Dave: I am now on a 20% contract but still work most days. I already miss the privilege of planning experiments and analysing experimental data with smart researchers. Exploring data hot off the press is like opening a present, you might guess at what’s going to be inside but the reality of what you find is always more interesting. The young brains that came through the lab invariably brought humour and curiosity, making the work environment happy and stimulating. I tried to keep in mind that the process of science should be enjoyable and is more important than any result. Our lab was open plan which meant I could drift from one colleague to another and disturb all; the proximity and atmosphere kept us all on our toes.

I now look forward to leisurely breakfasts watching garden visitors (predominantly birds). They come each with their own schedule and tricks: squabbling greenfinches, blackcap bullies and feisty robins.

 

Carlota: You change your hair color often, and many times have several different colors at once (e.g., purple, green, blue). Is there a method to when and what colors you dye your hair?

Dave: There several drivers of colour use. At northern latitudes you need something to cheer you through the long grey months. The coloured appearance of my wife, Anne, and myself also helped mutual recognition (I am fairly face blind). Initially a change in colour would justify new additions to our wardrobe.

The academic system embraces eccentricity so I treated appearance as a kind of handicap; if people took me seriously despite how I looked then what I was doing must be OK. It is a mark of independence or stupidity, or both. I have encountered disapproval only 2 or 3 times (e.g., looking for a place to stay in Niagara Falls, a door was closed in my face). I think people are often amused, so if our eyes meet there is a positive expression to react to.

 

Carlota: Can you tell us about your unique exercise and eating routines?

Dave: Hmm! An earlier me loved to run most days and explore wherever I was (i.e. get vaguely or actually lost). The best times were running at Pete Henzi and Louise Barrett’s study site in the Karoo semi desert among giraffes and antelope, hoping that 4 of the big 5 would take no notice of me. Running kept me warm at -24°C, when snow lined my eyebrows and an icicle hung from my nose, and running cooled me while lapping small sweaty tropical islands.

I rationalised that the exercise needed fuel so took to eating 4-5 meals a day.
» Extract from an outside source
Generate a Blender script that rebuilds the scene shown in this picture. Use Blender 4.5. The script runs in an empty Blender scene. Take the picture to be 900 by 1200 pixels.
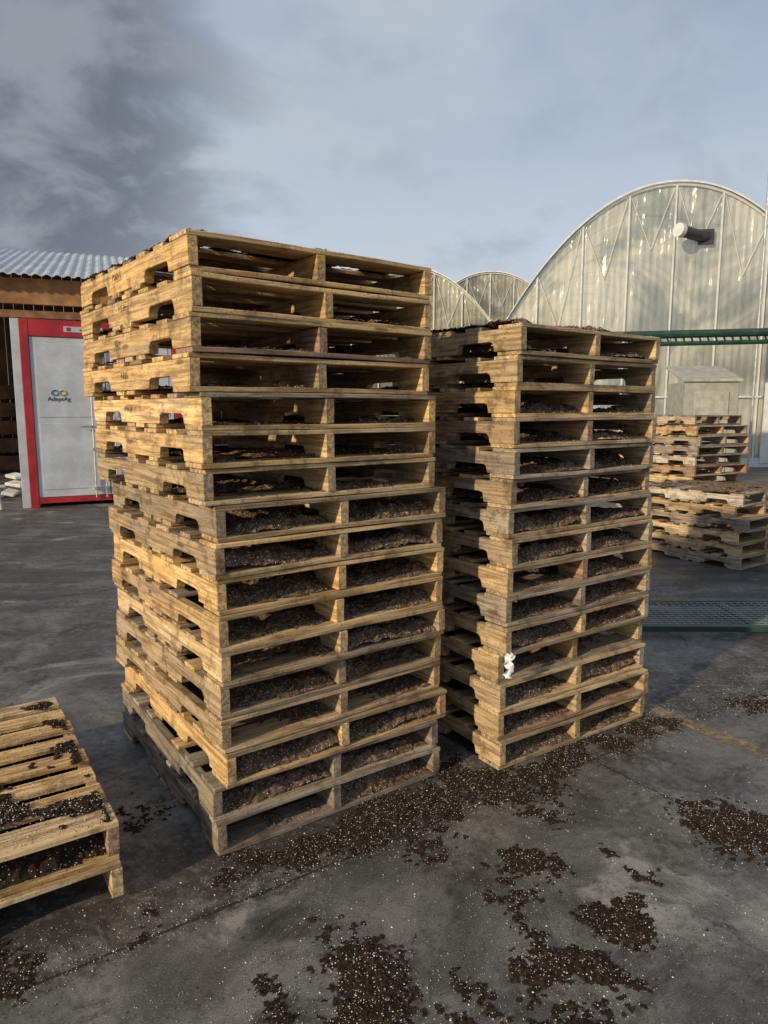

Vinet Coetzee taught me about 2nd breakfast during her PhD in the lab. Since then I have disgusted/amused staff in the coffee room eating lentils or cold beans topped with chilli as the perfect mid-morning pick-me-up. Now diet is just entertainment as I eat similarly but have had to stop running through injury.

 

Carlota: What is something people at HBES would be unlikely to know about you?

Dave: I failed English Language O Level and have been so lucky to have had Anne using her talent and training to check every work word I’ve put my name to. We enjoy flowers and have a garden with special places for poppies (every type from the blousy Shirley to the sacred Himalayan blue). Creepy crawlies are just as important to us, so we use a UV night light to attract moths in our garden and go on fungal forays turning up oddities like a red club fungus that eats insects.